Essa proposta, diferente da PEC 45/19, está em fase inicial, sendo que foi apresentada no Senado e o próximo passo é apresentá-la na CCJ do Senado, seguindo com as demais fases do processo legislativo, quais sejam: votação no plenário do Senado, CCJ da Câmara, comissão especial, votação no plenário da Câmara e promulgação, e como a PEC 45/19, qualquer mudança no texto por uma das casas legislativas, fará com que as propostas reiniciem os trâmites de sua aprovação.
Por fim, vale mencionar a proposta a ser apresentada pelo Governo Federal, que prevê a unificação de cinco a seis tributos (IPI, PIS/PASEP, COFINS, CSLL e contribuição empresarial sobre a folha de salário) em um único, com alíquota mais baixa, criando-se o Imposto sobre valor agregado (IVA federal).
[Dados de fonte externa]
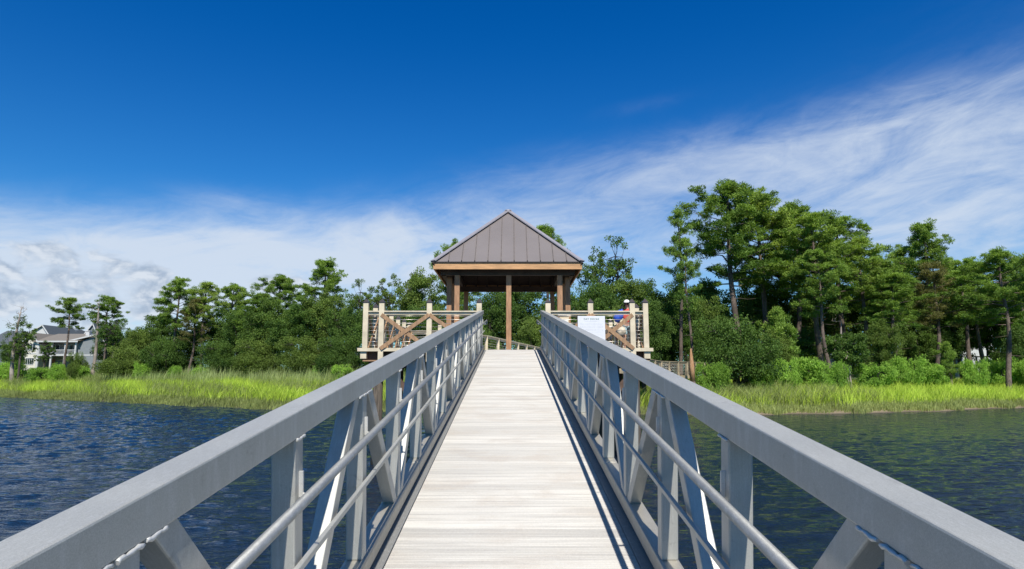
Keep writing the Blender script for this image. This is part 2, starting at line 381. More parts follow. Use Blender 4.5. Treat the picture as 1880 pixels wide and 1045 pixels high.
def waves():
    rs = np.random.RandomState(5); ys = [1.5]
    while ys[-1] < 130: ys.append(ys[-1] + max(.055, ys[-1] * .0055))
    ys = np.array(ys); nx = 620; u = np.linspace(-1, 1, nx)
    X = u[None, :] * (ys[:, None] * .98 + 3.0); Y = np.repeat(ys[:, None], nx, 1); Z = np.zeros_like(X)
    SH = .50 + .95 / (1 + np.exp(X / 5.0)); SH = SH * (.75 + .3 * np.sin(.05 * X + .09 * Y) * np.sin(.13 * X - .05 * Y))
    for i in range(64):
        lam = .22 * (1.45 / .22) ** rs.random(); th = math.radians(98) + rs.normal() * .42; k = 2 * math.pi / lam
        a_ = .0066 * lam ** .95 * rs.uniform(.6, 1.3); ph = rs.random() * 6.283
        wx = X + .5 * np.sin(.35 * Y + i) + .3 * np.sin(.5 * X + i * 2); p = k * (wx * math.cos(th) + Y * math.sin(th)) + ph
        px_sz = ys * ys / (1180 * 2.6) * 1.8; fade = np.clip(lam / (px_sz * 1.2), 0, 1)[:, None] ** 1
        Z += a_ * SH * (np.sin(p) + .25 * np.cos(2 * p)) * (.55 + .45 * np.sin(.11 * X + .07 * Y * (1 + i % 3) + i))
    V = np.stack([X, Y, Z], 2).reshape(-1, 3); ny = len(ys)
    ii = np.arange(ny * nx).reshape(ny, nx); q = np.stack([ii[:-1, :-1], ii[:-1, 1:], ii[1:, 1:], ii[1:, :-1]], 2).reshape(-1, 4)
    me = bpy.data.meshes.new('water'); me.vertices.add(len(V)); me.vertices.foreach_set('co', V.astype(np.float32).ravel())
    me.loops.add(len(q) * 4); me.loops.foreach_set('vertex_index', q.astype(np.int32).ravel()); me.polygons.add(len(q))
    me.polygons.foreach_set('loop_start', np.arange(0, len(q) * 4, 4, dtype=np.int32)); me.polygons.foreach_set('loop_total', np.full(len(q), 4, dtype=np.int32))
    me.polygons.foreach_set('use_smooth', np.ones(len(q), dtype=bool)); me.materials.append(MATS['water']); me.update(calc_edges=True)
    o = bpy.data.objects.new('water', me); COL.objects.link(o); tag(o, kind='structure')
waves()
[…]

Não se pretende mexer no imposto estadual (ICMS) e no municipal (ISS).
Essa proposta tem por pretensão a criação do imposto sobre transações financeiras, justificando-o com a extinção da tributação da folha. Todavia, essa é a proposta que mais enfrenta resistência da sociedade e dos governistas, uma vez que um tributo sobre transações financeiras se assemelha à antiga e extinta CPMF. Além disso, essa proposta, em vista da PEC 45/19 e PEC 110/19, está bem atrasada, pois sequer foi apresentada na Câmara.
Desse modo, o que se vê diante das propostas apresentadas e daquela sobre a qual há comentários de que ainda será apresentada, é que muitos querem ganhar e não querem perder e sabe-se que, para se chegar ao consenso, é preciso ceder.
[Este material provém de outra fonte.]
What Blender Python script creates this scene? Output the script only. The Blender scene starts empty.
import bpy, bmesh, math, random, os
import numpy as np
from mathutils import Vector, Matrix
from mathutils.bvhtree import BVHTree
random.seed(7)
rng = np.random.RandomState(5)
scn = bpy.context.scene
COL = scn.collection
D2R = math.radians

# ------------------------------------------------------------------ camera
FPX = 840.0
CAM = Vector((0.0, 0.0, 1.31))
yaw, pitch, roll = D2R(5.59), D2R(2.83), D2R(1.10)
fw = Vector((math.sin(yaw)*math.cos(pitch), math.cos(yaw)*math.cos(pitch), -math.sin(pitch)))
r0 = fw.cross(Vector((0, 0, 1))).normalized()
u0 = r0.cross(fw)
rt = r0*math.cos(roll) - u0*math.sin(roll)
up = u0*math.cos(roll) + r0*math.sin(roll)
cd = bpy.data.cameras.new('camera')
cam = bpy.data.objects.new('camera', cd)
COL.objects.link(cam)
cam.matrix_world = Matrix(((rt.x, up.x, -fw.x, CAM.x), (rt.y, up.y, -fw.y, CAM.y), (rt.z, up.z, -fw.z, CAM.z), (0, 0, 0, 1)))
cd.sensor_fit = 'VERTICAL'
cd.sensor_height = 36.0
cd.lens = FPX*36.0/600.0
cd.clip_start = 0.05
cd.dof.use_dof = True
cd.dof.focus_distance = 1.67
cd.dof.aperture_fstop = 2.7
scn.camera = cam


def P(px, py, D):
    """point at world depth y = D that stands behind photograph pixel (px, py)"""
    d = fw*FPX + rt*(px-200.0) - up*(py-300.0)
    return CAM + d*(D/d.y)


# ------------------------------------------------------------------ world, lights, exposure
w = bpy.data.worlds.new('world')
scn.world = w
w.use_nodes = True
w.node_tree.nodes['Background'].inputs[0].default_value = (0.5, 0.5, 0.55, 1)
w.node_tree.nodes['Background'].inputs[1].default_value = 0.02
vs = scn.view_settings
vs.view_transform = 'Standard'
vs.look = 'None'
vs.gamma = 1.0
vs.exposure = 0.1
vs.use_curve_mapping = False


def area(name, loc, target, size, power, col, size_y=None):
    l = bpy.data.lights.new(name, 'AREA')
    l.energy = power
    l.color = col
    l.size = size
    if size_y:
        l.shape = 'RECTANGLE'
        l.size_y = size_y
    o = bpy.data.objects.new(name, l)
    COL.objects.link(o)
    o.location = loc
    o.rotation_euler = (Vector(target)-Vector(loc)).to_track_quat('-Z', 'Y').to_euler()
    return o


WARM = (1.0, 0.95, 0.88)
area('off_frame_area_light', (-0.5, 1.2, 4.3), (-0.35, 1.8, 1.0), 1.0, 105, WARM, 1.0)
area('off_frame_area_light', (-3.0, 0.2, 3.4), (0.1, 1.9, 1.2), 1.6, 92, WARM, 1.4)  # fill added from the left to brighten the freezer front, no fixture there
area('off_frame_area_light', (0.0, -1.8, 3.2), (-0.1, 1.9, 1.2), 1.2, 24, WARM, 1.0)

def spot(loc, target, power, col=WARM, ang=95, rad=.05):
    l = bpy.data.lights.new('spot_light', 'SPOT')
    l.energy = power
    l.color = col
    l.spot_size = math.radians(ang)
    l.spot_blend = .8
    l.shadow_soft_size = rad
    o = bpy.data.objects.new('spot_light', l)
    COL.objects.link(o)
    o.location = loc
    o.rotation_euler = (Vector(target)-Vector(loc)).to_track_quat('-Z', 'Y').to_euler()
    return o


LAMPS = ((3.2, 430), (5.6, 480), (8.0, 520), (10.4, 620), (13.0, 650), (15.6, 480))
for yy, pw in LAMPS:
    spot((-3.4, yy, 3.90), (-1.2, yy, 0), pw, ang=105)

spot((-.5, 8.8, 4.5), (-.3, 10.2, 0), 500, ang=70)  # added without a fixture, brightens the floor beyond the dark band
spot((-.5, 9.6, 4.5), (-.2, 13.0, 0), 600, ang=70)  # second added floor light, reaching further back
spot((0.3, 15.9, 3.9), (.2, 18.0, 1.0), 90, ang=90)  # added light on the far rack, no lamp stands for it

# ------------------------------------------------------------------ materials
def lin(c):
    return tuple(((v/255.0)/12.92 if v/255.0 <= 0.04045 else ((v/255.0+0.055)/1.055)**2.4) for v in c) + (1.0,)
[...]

Portanto, é preciso o engajamento da sociedade civil e dos governistas para se alcançar o discurso da simplificação da tributação, da efetivação da justiça fiscal, com foco na segurança jurídica, nos princípios constitucionais, na coerência e na estabilidade do sistema tributário brasileiro, para que o país possa receber investimentos e se desenvolver cada vez mais. Qualquer das propostas de reforma tributária não pode afetar de forma negativa as atividades produtivas.
Espera-se, assim, que diante do contexto histórico do Brasil, em termos de tributação, a classe política tenha maturidade para colocar seus interesses políticos de lado e unificar o que de melhor há nas três propostas apresentadas, com o fim único de realizar a justiça fiscal e alavancar o desenvolvimento do Brasil, com atração de mais investimentos.